Emilio Sanz de Soto evocó a Paul Morand, a Montherlant, a Hemingway y a Thornton Wilder para hablar de lo español en la cultura norteamericana de aquellos años. Ahí estaban Orson Welles y su obsesión por el Quijote. De John Dos Passos recordaba una frase que podría resumir ese sentimiento: “Nosotros admirábamos la cultura francesa, pero la cultura española la sentíamos”. En todos estos recuerdos de Sanz de Soto estaba también la figura de Truman Capote, que se lo había presentado Jane Bowles. “Truman cantaba Clavelitos y cada vez que mencionaba a la cantante Conchita Supervía la llamaba “Conchita Supérvia”. Sanz de Soto recordó detalles desconocidos de Bowles como que, junto a Joseph Losey había montado una escena sin texto para dar noticia de la guerra de España: “Fue un caso único de teatro político directo”, dijo. O cuando en 1936 había formado parte del primer comité de ayuda a la República española, y cómo Buñuel se dolía del poco reconocimiento que se les había hecho a estos comités: “Al ser privados y no estar dentro del Partido Comunista, que sabía muy bien hacer autopropaganda, pasaron poco menos que desapercibidos”.

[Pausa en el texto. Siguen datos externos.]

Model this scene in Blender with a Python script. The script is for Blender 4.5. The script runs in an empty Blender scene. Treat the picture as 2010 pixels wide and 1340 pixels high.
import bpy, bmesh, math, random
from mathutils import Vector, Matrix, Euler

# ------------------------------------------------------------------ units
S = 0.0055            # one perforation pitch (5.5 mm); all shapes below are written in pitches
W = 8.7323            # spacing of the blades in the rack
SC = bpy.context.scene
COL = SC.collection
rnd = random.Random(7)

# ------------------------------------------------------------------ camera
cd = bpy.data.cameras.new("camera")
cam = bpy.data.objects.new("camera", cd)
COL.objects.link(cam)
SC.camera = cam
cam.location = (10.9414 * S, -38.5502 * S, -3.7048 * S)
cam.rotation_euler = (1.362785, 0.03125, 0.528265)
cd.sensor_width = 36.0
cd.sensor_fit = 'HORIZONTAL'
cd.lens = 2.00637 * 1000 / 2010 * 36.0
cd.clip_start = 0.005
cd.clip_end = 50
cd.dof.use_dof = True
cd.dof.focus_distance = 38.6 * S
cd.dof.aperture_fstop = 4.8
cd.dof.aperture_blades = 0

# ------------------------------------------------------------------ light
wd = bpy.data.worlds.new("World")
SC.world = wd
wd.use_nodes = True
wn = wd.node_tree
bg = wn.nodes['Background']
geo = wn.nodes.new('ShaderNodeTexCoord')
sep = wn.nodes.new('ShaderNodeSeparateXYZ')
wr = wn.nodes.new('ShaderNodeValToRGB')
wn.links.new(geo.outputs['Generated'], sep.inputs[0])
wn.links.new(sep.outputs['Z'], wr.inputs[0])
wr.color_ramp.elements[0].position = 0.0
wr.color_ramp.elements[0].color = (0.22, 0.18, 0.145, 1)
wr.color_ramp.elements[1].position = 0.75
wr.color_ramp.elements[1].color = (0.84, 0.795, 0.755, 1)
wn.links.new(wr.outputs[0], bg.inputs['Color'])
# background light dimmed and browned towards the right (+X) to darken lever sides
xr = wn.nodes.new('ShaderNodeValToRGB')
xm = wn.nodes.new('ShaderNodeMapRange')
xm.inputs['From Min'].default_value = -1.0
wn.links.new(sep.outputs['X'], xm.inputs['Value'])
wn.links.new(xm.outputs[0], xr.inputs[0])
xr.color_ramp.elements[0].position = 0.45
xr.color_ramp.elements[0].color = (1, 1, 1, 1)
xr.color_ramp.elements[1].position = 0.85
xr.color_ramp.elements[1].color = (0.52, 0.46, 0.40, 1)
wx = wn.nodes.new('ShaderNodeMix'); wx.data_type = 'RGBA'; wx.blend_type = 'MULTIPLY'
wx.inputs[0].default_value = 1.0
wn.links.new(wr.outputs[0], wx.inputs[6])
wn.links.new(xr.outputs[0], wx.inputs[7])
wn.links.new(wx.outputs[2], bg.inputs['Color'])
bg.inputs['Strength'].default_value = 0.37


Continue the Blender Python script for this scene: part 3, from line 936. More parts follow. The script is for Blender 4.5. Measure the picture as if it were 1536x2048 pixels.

Paul Bowles, a quien le habían colocado un micrófono en el pasillo de su fila privilegiada, también habló. Un haz de luz iluminó su figura. Silencio: “He venido aquí con la esperanza de escuchar mi concierto”, dijo con voz suave e irónica. “Pero no solo por eso; no venía desde 1953 y no hay país de Europa más admirado por mí que España”. Tras una pausa muy breve, dijo sonriendo: “No sé por qué, pero lo quiero mucho”.
El concierto fue magnífico. La música de Bowles, evocadora, graciosa, sensual y colorista, emocionó a todos. Paul Bowles, que no escuchaba su música desde hacía mucho tiempo, tenía un brillo especial en sus ojos claros. Cuando salimos, el automóvil negro había cerrado ya sus puertas y empezaba a abrirse camino lentamente entre la gente.